-- begin Information shown --

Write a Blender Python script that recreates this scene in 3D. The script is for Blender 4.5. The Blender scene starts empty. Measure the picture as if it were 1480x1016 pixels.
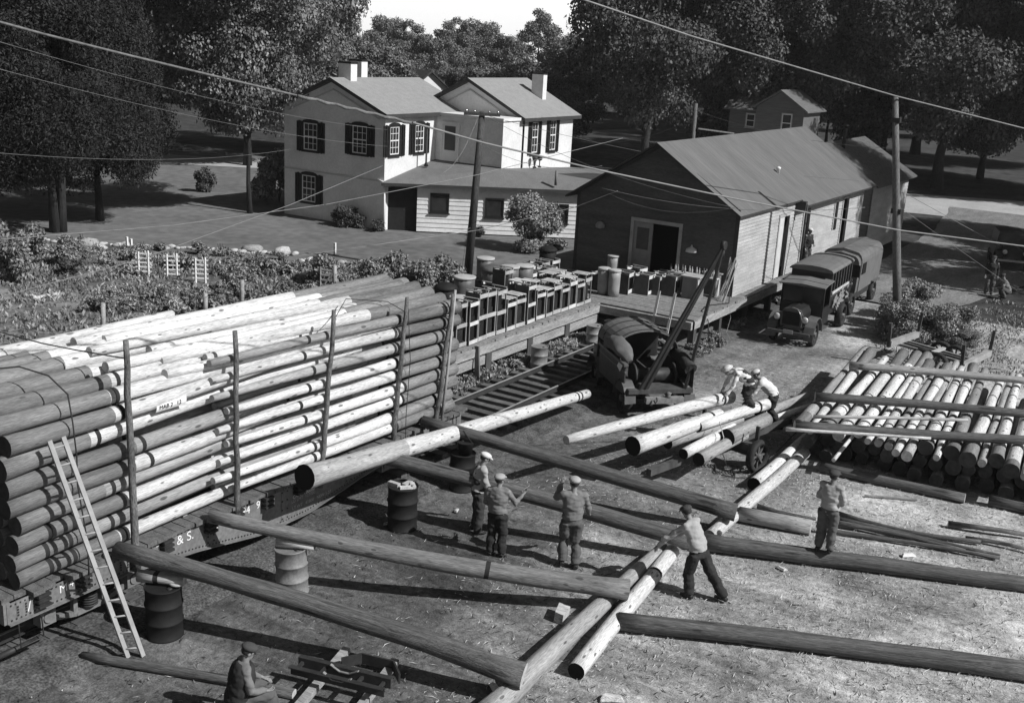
import bpy, math, random
import numpy as np
from mathutils import Vector, Matrix, noise as mnoise
R = math.radians
scene = bpy.context.scene
col = scene.collection

# ---------------------------------------------------------------- camera
FPX, CW, CH, CAMZ = 1600.0, 1480.0, 1016.0, 10.0
PITCH, YAW, ROLL = R(15.7855), R(31.944), R(3.148)
hd = Vector((-math.sin(YAW), math.cos(YAW), 0)); rt = Vector((math.cos(YAW), math.sin(YAW), 0))
fw = hd * math.cos(PITCH) + Vector((0, 0, -math.sin(PITCH)))
up = rt.cross(fw)
CX = rt * math.cos(ROLL) + up * math.sin(ROLL)
CY = up * math.cos(ROLL) - rt * math.sin(ROLL)
CO = Vector((0, 0, CAMZ))
cd = bpy.data.cameras.new("camera"); cam = bpy.data.objects.new("camera", cd); col.objects.link(cam)
m3 = Matrix((CX, CY, -fw)).transposed()
cam.matrix_world = Matrix.Translation(CO) @ m3.to_4x4()
cd.sensor_width = 36; cd.sensor_fit = 'HORIZONTAL'; cd.lens = 36 * FPX / CW
cd.clip_start = .1; cd.clip_end = 3000
scene.camera = cam

# ---------------------------------------------------------------- light
SUN_EL, SUN_AZ = R(41), R(6)          # azimuth measured from +X towards +Y
world = bpy.data.worlds.new("World"); scene.world = world; world.use_nodes = True
wn = world.node_tree; bg = wn.nodes['Background']
sky = wn.nodes.new('ShaderNodeTexSky'); sky.sky_type = 'NISHITA'; sky.sun_disc = False
sky.sun_elevation = SUN_EL; sky.sun_rotation = math.pi / 2 - SUN_AZ
sky.air_density = 1.2; sky.dust_density = 1.5
bw = wn.nodes.new('ShaderNodeSeparateColor')   # the film saw the sky through a deep filter: only its red part
wn.links.new(sky.outputs[0], bw.inputs[0])
# the pale hazy band of sky just above the horizon
wtc = wn.nodes.new('ShaderNodeTexCoord'); wsp = wn.nodes.new('ShaderNodeSeparateXYZ'); wn.links.new(wtc.outputs['Generated'], wsp.inputs[0])
wmr = wn.nodes.new('ShaderNodeMapRange'); wn.links.new(wsp.outputs[2], wmr.inputs[0]); wmr.interpolation_type = 'SMOOTHSTEP'
wmr.inputs[1].default_value = .04; wmr.inputs[2].default_value = .10; wmr.inputs[3].default_value = 19; wmr.inputs[4].default_value = 0.0
wad = wn.nodes.new('ShaderNodeMath'); wad.operation = 'ADD'; wn.links.new(bw.outputs[0], wad.inputs[0]); wn.links.new(wmr.outputs[0], wad.inputs[1])
wn.links.new(wad.outputs[0], bg.inputs[0])
bg.inputs[1].default_value = 0.05
sd = bpy.data.lights.new("sun", 'SUN'); sd.energy = 5.0; sd.angle = R(.5); sd.color = (1, 1, 1)
sun = bpy.data.objects.new("sun", sd); col.objects.link(sun)
sv = Vector((math.cos(SUN_EL) * math.cos(SUN_AZ), math.cos(SUN_EL) * math.sin(SUN_AZ), math.sin(SUN_EL)))
sun.rotation_euler = sv.to_track_quat('Z', 'Y').to_euler(); sun.location = (30, 5, 40)
scene.view_settings.view_transform = 'Standard'; scene.view_settings.look = 'None'
scene.view_settings.exposure = 0.0; scene.view_settings.gamma = 1.0
scene.render.engine = 'CYCLES'
scene.cycles.max_bounces = 5; scene.cycles.diffuse_bounces = 3; scene.cycles.glossy_bounces = 2
scene.cycles.transparent_max_bounces = 4; scene.cycles.use_denoising = True

# ---------------------------------------------------------------- survey helpers: a sight line of the photo meets a real plane
def ray(px, py):
    return (CX * (px - CW / 2) - CY * (py - CH / 2) + fw * FPX)
def G(px, py, z=0.0):
    d = ray(px, py); return CO + d * ((z - CAMZ) / d.z)
def OX(px, py, x):
    d = ray(px, py); return CO + d * (x / d.x)
def OY(px, py, y):
    d = ray(px, py); return CO + d * (y / d.y)
def V(*a): return Vector(a)

# ---------------------------------------------------------------- materials (the photograph is black and white: every colour is a grey)
MATS = {}
def mat(name, val=.2, rough=.85, var=.25, scale=3.0, stretch=(1, 1, 1), bump=.25, bscale=30.0, spec=.25, metal=0.0, objvar=0.0, fine=.0, island=0.0, spots=None, seam=None, detail=6.0):
    if name in MATS: return MATS[name]
    m = bpy.data.materials.new(name); m.use_nodes = True; MATS[name] = m
    t = m.node_tree; N = t.nodes; L = t.links; b = N['Principled BSDF']
    b.inputs['Roughness'].default_value = rough; b.inputs['Specular IOR Level'].default_value = spec; b.inputs['Metallic'].default_value = metal
    tc = N.new('ShaderNodeTexCoord'); oi = N.new('ShaderNodeObjectInfo')
    ad = N.new('ShaderNodeVectorMath'); ad.operation = 'MULTIPLY_ADD'
    cmb = N.new('ShaderNodeCombineXYZ')
    for k in range(3): L.new(oi.outputs['Random'], cmb.inputs[k])
    L.new(cmb.outputs[0], ad.inputs[0]); ad.inputs[1].default_value = (37, 61, 23); L.new(tc.outputs['Object'], ad.inputs[2])
    mp = N.new('ShaderNodeMapping'); mp.inputs['Scale'].default_value = stretch; L.new(ad.outputs[0], mp.inputs[0])
    nz = N.new('ShaderNodeTexNoise'); nz.inputs['Scale'].default_value = scale; nz.inputs['Detail'].default_value = detail; nz.inputs['Roughness'].default_value = .62
    L.new(mp.outputs[0], nz.inputs['Vector'])
    def math_(op, a, b_):
        n = N.new('ShaderNodeMath'); n.operation = op
        for i, x in enumerate((a, b_)):
            if isinstance(x, (int, float)): n.inputs[i].default_value = x
            else: L.new(x, n.inputs[i])
        return n.outputs[0]
    mr = N.new('ShaderNodeMapRange'); mr.inputs[1].default_value = .3; mr.inputs[2].default_value = .7
    mr.inputs[3].default_value = val * (1 - var); mr.inputs[4].default_value = val * (1 + var); L.new(nz.outputs[0], mr.inputs[0])
    c = mr.outputs[0]
    if fine:
        n2 = N.new('ShaderNodeTexNoise'); n2.inputs['Scale'].default_value = scale * 9; n2.inputs['Detail'].default_value = 3
        L.new(mp.outputs[0], n2.inputs['Vector'])
        m2 = N.new('ShaderNodeMapRange'); m2.inputs[1].default_value = .35; m2.inputs[2].default_value = .65; m2.inputs[3].default_value = 1 - fine; m2.inputs[4].default_value = 1 + fine
        L.new(n2.outputs[0], m2.inputs[0]); c = math_('MULTIPLY', c, m2.outputs[0])
    if spots:                                   # (scale, size, darkness): knots, dents, chips
        vo = N.new('ShaderNodeTexVoronoi'); vo.inputs['Scale'].default_value = spots[0]
        mq = N.new('ShaderNodeMapping'); mq.inputs['Scale'].default_value = spots[3] if len(spots) > 3 else (1, 1, 1); L.new(ad.outputs[0], mq.inputs[0]); L.new(mq.outputs[0], vo.inputs['Vector'])
        ms = N.new('ShaderNodeMapRange'); ms.inputs[1].default_value = spots[1]; ms.inputs[2].default_value = spots[1] * 1.5; ms.inputs[3].default_value = spots[2]; ms.inputs[4].default_value = 1
        sr = N.new('ShaderNodeSeparateColor'); L.new(vo.outputs['Color'], sr.inputs[0]); pr_ = math_('MULTIPLY', sr.outputs[0], sr.outputs[0])
        L.new(math_('DIVIDE', vo.outputs['Distance'], math_('ADD', math_('MULTIPLY', pr_, 1.6), .15)), ms.inputs[0]); c = math_('MULTIPLY', c, ms.outputs[0])
    if objvar:
        c = math_('MULTIPLY', c, math_('ADD', math_('MULTIPLY', oi.outputs['Random'], 2 * objvar), 1 - objvar))
    if island:
        ge = N.new('ShaderNodeNewGeometry'); c = math_('MULTIPLY', c, math_('ADD', math_('MULTIPLY', ge.outputs['Random Per Island'], 2 * island), 1 - island))
    L.new(c, b.inputs['Base Color'])
    if bump:
        nb = N.new('ShaderNodeTexNoise'); nb.inputs['Scale'].default_value = bscale; nb.inputs['Detail'].default_value = 4; L.new(mp.outputs[0], nb.inputs['Vector'])
        bp = N.new('ShaderNodeBump'); bp.inputs['Strength'].default_value = bump; bp.inputs['Distance'].default_value = .02
        L.new(nb.outputs[0], bp.inputs['Height']); L.new(bp.outputs[0], b.inputs['Normal'])
    return m

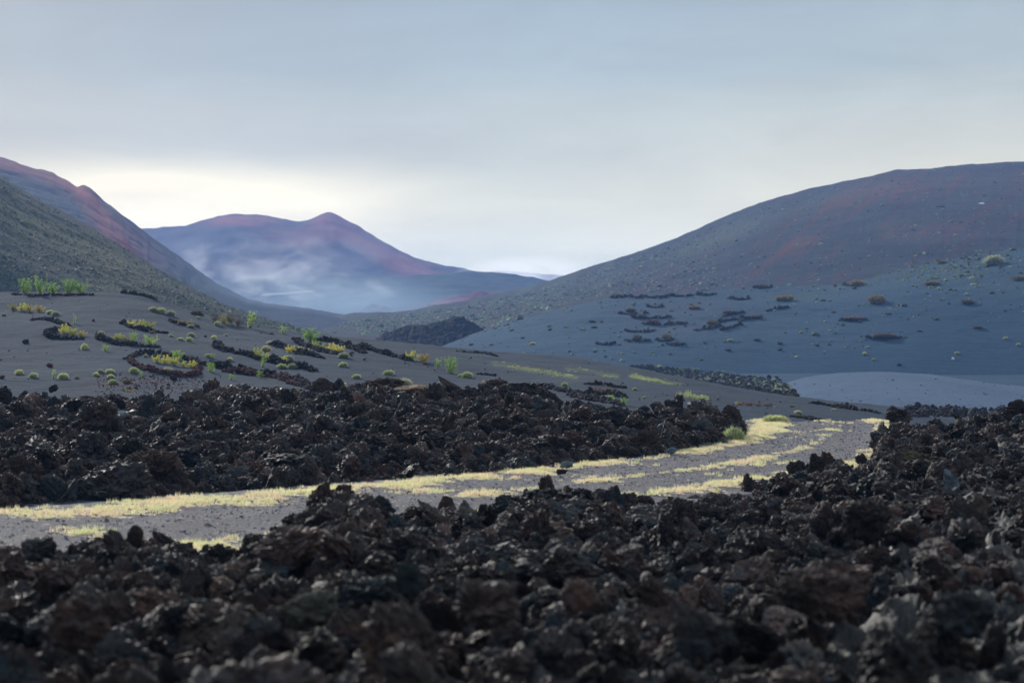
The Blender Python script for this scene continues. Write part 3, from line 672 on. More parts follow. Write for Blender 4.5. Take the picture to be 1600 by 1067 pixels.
SH = [(30, 585, 16, 'round green cushion shrub, leftmost on the bare sand above the lava bank', 'c'),
 (52, 590, 15, 'round green cushion shrub just right of the leftmost one above the lava bank', 'c'),
 (99, 592, 17, 'wide pale green cushion shrub beside a thin seedling and a small dark stump', 'c'),
 (120, 592, 9, 'dull little shrub right of the wide pale green cushion', 'g'),
 (150, 587, 11, 'small cushion shrub at the left of the lower cluster', 'c'),
 (157, 582, 10, 'small greyish cushion at the back of the lower cluster', 'g'),
 (172, 583, 16, 'largest round green cushion of the lower cluster', 'c'),
 (173, 590, 11, 'small cushion right below the largest one of the lower cluster', 'c'),
 (176, 600, 15, 'lowest round cushion of the lower cluster, nearest the lava', 'c'),
 (198, 599, 18, 'pale yellowish cushion shrub on the reddish gravel patch', 't'),
 (209, 582, 15, 'round cushion shrub between the lower cluster and the big stone ring', 'c'),
 (261, 584, 20, 'large pale cushion growing against the red front of the big stone ring', 'g'),
 (227, 558, 8, 'little shrub on the left rim of the big stone ring', 'g'),
 (132, 546, 14, 'round cushion shrub in the open sand below the left crescent walls', 'c'),
 (6, 494, 9, 'tiny dark green cushion at the left edge of the picture', 'g'),
 (78, 490, 14, 'left one of two round shrubs right of the brown vine row', 'c'),
 (87, 493, 14, 'right one of two round shrubs right of the brown vine row', 'g'),
 (239, 486, 15, 'uppermost shrub of the diagonal trio on the open slope', 'g'),
 (252, 489, 16, 'middle shrub of the diagonal trio on the open slope', 'c'),
 (267, 493, 15, 'lowest shrub of the diagonal trio on the open slope', 'g'),
 (340, 509, 13, 'round cushion shrub below the brown bush row near the crest', 'c'),
 (357, 509, 9, 'small cushion shrub right of the round one below the brown bush row', 'c'),
 (298, 512, 14, 'cushion shrub at the right end of the small reddish wall', 'g'),
 (299, 526, 13, 'taller grey-green cushion below the small reddish wall', 'g'),
 (282, 532, 11, 'left lower cushion of the group under the small reddish wall', 'c'),
 (296, 534, 12, 'right lower cushion of the group under the small reddish wall', 'c'),
 (334, 530, 11, 'lone cushion shrub in the sand right of the small reddish wall group', 'c'),
 (353, 525, 7, 'tiny dark shrub above the long dark crescent wall', 'g'),
 (267, 526, 9, 'little cushion at the right tip of the wall with ochre vines', 'c'),
 (238, 521, 11, 'small brownish cushion among stones below the ochre vines', 't'),
 (325, 558, 10, 'small cushion right of the sparse seedling above the big stone ring', 'c'),
 (359, 563, 9, 'small cushion in the open sand left of the long dark crescent wall', 'c'),
 (158, 523, 12, 'brownish round shrub at the left end of the wall with green bushes', 'g'),
 (309, 497, 6, 'tiny pale shrub below the bright green bush on the crest', 'c'),
 (310, 621, 11, 'small yellow-green shrub peeping over the lava bank edge', 'c'),
 (424, 539, 17, 'grey-green cushion behind the short middle wall', 'g'),
 (416, 549, 17, 'grey-green cushion left of the short middle wall', 'g'),
 (450, 563, 21, 'large grey cushion shrub in front of the yellow vine patch', 'g'),
 (457, 576, 17, 'grey cushion shrub at the end of the long crescent wall', 'g'),
 (440, 575, 18, 'fresh green low cushion at the foot of the yellow vines', 'c'),
 (536, 573, 15, 'round green cushion on the open sand between the long walls and the lava', 'c'),
 (557, 591, 14, 'round green cushion low on the open sand behind the lava boulders', 'c'),
 (607, 586, 20, 'broad olive cushion alone in the middle of the open sand', 'c'),
 (730, 590, 17, 'pale green cushion right of the bright leafy bush', 'c'),
 (720, 588, 9, 'small cushion touching the left side of the pale green one', 'c'),
 (632, 604, 26, 'wide pale blue-green cushion just behind the lava crest', 'g'),
 (534, 604, 14, 'pale cushion peeping between two dark lava boulders', 'c'),
 (537, 559, 20, 'olive cushion at the lower end of the yellow-green vine row', 'g'),
 (550, 552, 9, 'small brown shrub against the long dark wall', 't'),
 (664, 569, 10, 'little brown tuft right of the yellowish leafy bush', 't'),
 (739, 611, 9, 'left one of two tiny cushions behind the lava crest', 'c'),
 (750, 613, 8, 'right one of two tiny cushions behind the lava crest', 'c'),
 (424, 522, 8, 'tiny brown shrub on the slope crest beside a sapling', 't'),
 (882, 604, 11, 'right cushion of the pair above the dark terrace wall', 'c'),
 (862, 607, 10, 'left cushion of the pair above the dark terrace wall', 'c'),
 (992, 610, 9, 'small cushion on smooth sand above the dark lava knob', 'c'),
 (1007, 622, 7, 'tiny cushion on smooth sand just left of the dark lava knob', 'c'),
 (847, 584, 5, 'dark speck of a shrub inside the pale green strip', 'g'),
 (1247, 646, 13, 'pale shrub in the sand beyond the crest of the track', 'c'),
 (1302, 641, 7, 'tiny cushion in front of the long low dark wall by the mound', 'c'),
 (1237, 636, 9, 'faint shrub on the sand left of the long low dark wall', 't')]
for a in SH: shrub(a[0], a[1], a[2], a[3], a[4], names=['A'])
shrub(1146, 690, 38, 'large olive spiky bush at the end of the lava bank beside the track', 'c', 'roadside bushes', ['road', 'A'], .95)
shrub(1212, 660, 42, 'wide flat olive bush where the track goes over the crest', 'c', 'roadside bushes', ['road', 'A'], .62)
# far shrubs on the right slope
FS = [(1370, 474, 30, 'biggest tawny bush standing alone on the right slope', 't', 1.5), (1553, 413, 34, 'largest green bush near the top right of the right slope', 'g', .9),
 (1085, 483, 24, 'tawny low bush between the ring walls of the right slope', 't', .8), (1113, 507, 24, 'orange-brown low bush at the two thin walls', 't', .8),
 (1226, 470, 34, 'tawny bush row left of the ridge dip on the right slope', 't', .7), (1340, 447, 32, 'yellow-tan bush behind a dark wall on the ridge', 't', .8),
 (1456, 445, 30, 'ochre flat bush below the ridge on the right slope', 't', .6), (1512, 475, 24, 'pinkish dry bush on the upper right slope', 'p', .8),
 (1528, 513, 18, 'pinkish dry bush lower down near the right edge', 'p', .8), (1592, 438, 24, 'olive bush cut by the right edge of the picture', 't', .8),
 (1472, 411, 16, 'small tan bush on the skyline of the right slope', 't', .8), (1190, 449, 26, 'dark low bush on the skyline above the ring walls', 'p', .7),
 (965, 464, 22, 'pinkish dry bush inside the leftmost ring wall of the top row', 'p', .8), (985, 487, 20, 'pinkish dry bush in the second row of ring walls', 'p', .9),
 (1002, 497, 22, 'pale pinkish bush in the third row of ring walls', 'p', .8), (1020, 506, 26, 'grey-pink bush in the widest of the middle ring walls', 'p', .9),
 (996, 529, 20, 'olive tan bush in the lowest left ring wall', 't', .9), (1042, 529, 20, 'tan bush in the lowest middle ring wall', 't', .9),
 (1055, 537, 16, 'pale tan tuft above the lowest curved wall', 'p', .8), (1060, 505, 14, 'small dry bush in the ring wall right of the widest one', 'p', .9),
 (1138, 490, 22, 'pinkish bush above the long thin slanting wall', 'p', .7), (1180, 497, 26, 'tan and pink bush row along the slanting wall', 'p', .7),
 (1335, 500, 36, 'faded grey-pink flat bush left of the walled ring', 'p', .45), (1382, 528, 44, 'broad grey-pink bush filling the big lone stone ring', 'p', .55),
 (1351, 554, 8, 'tiny green tuft below the lone stone ring, left one', 'c', 1), (1365, 563, 6, 'tiny green tuft below the lone stone ring, lower one', 'c', 1),
 (1405, 571, 8, 'tiny dull tuft just above the top of the pale mound', 'd', 1), (1495, 553, 8, 'tiny green tuft right above the white speck', 'c', 1),
 (1571, 530, 8, 'tiny pale tuft near the right edge', 'c', 1), (1591, 540, 9, 'tiny green tuft nearest the right edge', 'c', 1),
 (1510, 461, 6, 'tiny pale tuft above the upper pinkish bush', 'c', 1), (1467, 452, 7, 'small pale tuft under the ochre flat bush', 'c', 1),
 (1219, 538, 9, 'small olive tuft on the open slope above the valley rubble', 'd', 1), (1251, 520, 7, 'tiny tuft in the open slope left of the lone stone ring', 'c', 1),
 (1277, 541, 7, 'tiny dull tuft halfway between valley rubble and lone stone ring', 'd', 1), (1244, 559, 6, 'lowest tiny tuft on the slope above the dark rubble', 'c', 1),
 (1141, 533, 12, 'low green tuft right of the ring walls', 'c', .6), (1183, 532, 14, 'low olive tuft further right of the ring walls', 'd', .6), (1138, 548, 12, 'low green tuft below the ring walls at right', 'd', .6),
 (1030, 575, 8, 'bright green tuft on the edge of the dark valley rubble', 'c', 1), (859, 516, 8, 'small tuft on the left shoulder of the right slope', 'd', .7), (925, 503, 12, 'dark low tuft left of the ring walls', 'd', .5), (832, 538, 12, 'pale low tuft low on the left shoulder', 'c', .5), (930, 550, 8, 'small dark tuft under the left thin wall', 'd', .6)]
for a in FS: shrub(a[0], a[1], a[2], a[3], a[4], 'shrubs on the right slope', ['H'], a[5])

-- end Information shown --

Copy, word for word, the entries above from the first line to the line that holds "col = scene.collection". Drop the pictures.

Right answer:
Write a Blender Python script that recreates this scene in 3D. The script is for Blender 4.5. The Blender scene starts empty. Measure the picture as if it were 1480x1016 pixels.
import bpy, math, random
import numpy as np
from mathutils import Vector, Matrix, noise as mnoise
R = math.radians
scene = bpy.context.scene
col = scene.collection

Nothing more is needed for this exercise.